Review by Graham Johnstone
Prez: The First Teen President was first published as the Watergate scandal unfolded, providing a fascinating oddity. This collection includes the four original issues, a story intended for the fifth, and all related material prior to the 2015 reboot.
The series’ 1973 debut followed USA’s inclusion of 18 year-olds in the electoral process. The implications of the baby-boomer/hippie generation voting are summarised by ‘suits’ on the first cover as “Radicals! We’re ruined.”
The publication timing proved a near miss. The series was cancelled, months before Watergate peaked, resulting in the resignation of President Nixon. In comics, it prompted Captain America renouncing the role, Howard the Duck running for President, and might just have made Prez a hit.
Prez Rickard is an idealistic youth enticed into politics by the corrupt Boss Smiley. Writer/co-creator Joe Simon had founded Sick (a Mad magazine rival), and applies a similar humorous style here. It opens strongly, with the satire extending from politics to environmental issues, as Smiley throws a cigar butt from his limo, starting a brush-fire. This is extinguished by Eagle Free, a Native American youth who becomes Prez’s FBI chief. Today this might have conservative pundits bemoaning ‘woke’ Generation Z youth, yet in the 1970s it was a bold move from a writer in his sixties.
Thereafter, it reads as if Simon didn’t trust his own premise, with subsequent episodes burdened by over-the-top plots.
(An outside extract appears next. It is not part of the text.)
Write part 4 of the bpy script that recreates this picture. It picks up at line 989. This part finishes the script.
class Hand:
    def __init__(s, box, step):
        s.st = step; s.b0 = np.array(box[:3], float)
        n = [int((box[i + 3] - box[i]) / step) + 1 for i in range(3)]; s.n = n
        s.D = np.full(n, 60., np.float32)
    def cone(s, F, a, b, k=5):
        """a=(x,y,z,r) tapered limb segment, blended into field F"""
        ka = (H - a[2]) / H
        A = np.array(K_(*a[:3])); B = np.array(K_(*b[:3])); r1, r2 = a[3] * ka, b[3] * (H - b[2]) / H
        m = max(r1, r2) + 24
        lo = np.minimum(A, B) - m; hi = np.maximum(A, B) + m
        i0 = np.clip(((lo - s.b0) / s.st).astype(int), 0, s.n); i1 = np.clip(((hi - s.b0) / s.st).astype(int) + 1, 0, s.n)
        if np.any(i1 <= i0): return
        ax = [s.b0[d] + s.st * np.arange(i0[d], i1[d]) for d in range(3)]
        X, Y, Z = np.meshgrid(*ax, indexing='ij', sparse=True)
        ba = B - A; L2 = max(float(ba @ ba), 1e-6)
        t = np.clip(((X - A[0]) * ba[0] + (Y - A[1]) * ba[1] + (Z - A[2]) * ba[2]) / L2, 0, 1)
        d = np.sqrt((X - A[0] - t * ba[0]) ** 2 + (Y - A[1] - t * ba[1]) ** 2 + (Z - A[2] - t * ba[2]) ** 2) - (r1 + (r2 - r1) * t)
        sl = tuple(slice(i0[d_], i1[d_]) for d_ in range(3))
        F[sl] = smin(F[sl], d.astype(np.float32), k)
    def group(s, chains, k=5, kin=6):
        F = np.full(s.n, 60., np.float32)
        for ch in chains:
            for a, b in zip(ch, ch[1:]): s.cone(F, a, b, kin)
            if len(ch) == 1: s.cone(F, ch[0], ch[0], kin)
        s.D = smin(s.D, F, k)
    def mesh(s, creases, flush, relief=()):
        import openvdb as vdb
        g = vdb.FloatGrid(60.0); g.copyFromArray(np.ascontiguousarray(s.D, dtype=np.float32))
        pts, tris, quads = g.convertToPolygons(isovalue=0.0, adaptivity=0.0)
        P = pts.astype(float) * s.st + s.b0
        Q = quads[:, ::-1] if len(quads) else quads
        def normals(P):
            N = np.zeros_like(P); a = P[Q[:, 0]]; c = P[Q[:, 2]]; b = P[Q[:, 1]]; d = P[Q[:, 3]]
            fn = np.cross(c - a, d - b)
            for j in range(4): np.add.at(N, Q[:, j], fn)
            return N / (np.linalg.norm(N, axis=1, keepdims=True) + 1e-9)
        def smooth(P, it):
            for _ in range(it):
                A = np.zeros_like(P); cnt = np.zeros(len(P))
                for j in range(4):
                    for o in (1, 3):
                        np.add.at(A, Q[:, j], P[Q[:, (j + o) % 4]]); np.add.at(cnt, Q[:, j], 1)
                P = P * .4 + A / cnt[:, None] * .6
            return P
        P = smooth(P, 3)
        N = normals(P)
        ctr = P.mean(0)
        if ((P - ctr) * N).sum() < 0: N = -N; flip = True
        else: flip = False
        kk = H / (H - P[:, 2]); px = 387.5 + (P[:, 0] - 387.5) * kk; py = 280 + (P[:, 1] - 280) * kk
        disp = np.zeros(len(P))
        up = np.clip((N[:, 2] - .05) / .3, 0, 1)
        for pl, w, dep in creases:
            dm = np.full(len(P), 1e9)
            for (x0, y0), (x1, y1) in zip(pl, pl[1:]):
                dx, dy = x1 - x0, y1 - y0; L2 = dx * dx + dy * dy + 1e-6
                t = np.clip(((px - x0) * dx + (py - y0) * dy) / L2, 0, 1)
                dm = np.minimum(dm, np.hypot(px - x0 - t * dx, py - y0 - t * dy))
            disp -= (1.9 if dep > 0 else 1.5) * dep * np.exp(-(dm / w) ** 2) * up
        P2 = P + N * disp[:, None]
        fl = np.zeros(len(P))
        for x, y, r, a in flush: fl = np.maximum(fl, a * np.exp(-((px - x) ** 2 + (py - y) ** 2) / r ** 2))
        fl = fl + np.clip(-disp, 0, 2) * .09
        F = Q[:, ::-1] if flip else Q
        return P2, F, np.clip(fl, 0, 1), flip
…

George Washington’s revolutionary army attacking the White House, is broadly on theme, as is a Cold War chess match. “Moravian” diplomats using a (tiny) coffin-shaped suitcase to smuggle Dracula into the White House, was perhaps fittingly, the final episode before the series was put to the stake. They’re all fun, but, the off-the-wall stories, and slapstick, drown the satire, and the non-stop jokes prove exhausting.
Neil Gaiman’s 1993 Sandman episode diligently weaves threads from the original into an imaginative story of the intervening two decades. The nexus of realities setting circumvents continuity constraints, and lets Gaiman show an alternative history changed by Prez, such as inspiring comedian/actor John Belushi to clean up, so avoiding his fatal overdose. There’s a lot packed into a single issue, albeit at the cost of immersion.
The longest item is 1995 one-shot Prez – Smells Like Teen President, with title and story evoking Nirvana’s era-defining grunge anti-anthem. Ed Brubaker, more at home writing crime, delivers a low-key story of P.J., who believes Prez is his father, and coaxes his friends on a road trip to find him. This indirect view of Prez is thoughtful, and aspects of the conclusion elevate what’s now an unremarkable story. Bold for 1990s DC, it’s no match for indies like Love & Rockets.
The art is inevitably mixed. Original co-creator Jerry Grandenetti ghosted for Will Eisner, and his storytelling confidence is highlighted by some packed, but well-planned panels. His compositions and rendering evoke Toth and Kurtzman, but can’t match them. Mike Allred (Sandman episode) can be stilted on routine panels, but strong on feature panels, including a recreation (pictured, right), of the debut Prez cover. Eric Shanower, impressive elsewhere, is mismatched here, his mannered hatching being both distracting, and the antithesis of Smells Like’s grunge aesthetic.
The recreated 1970s colouring is oversaturated, and Grandenetti is seen to best effect on the previously unpublished, and still uncoloured, fifth episode (pictured, left). In contrast the digital colouring of the 1990s stories is insipid, and now dated.
A Supergirl short, and cameos of a superannuated President Rickard from Dark Knight Strikes Again, complete a throughly flawed but fascinating read.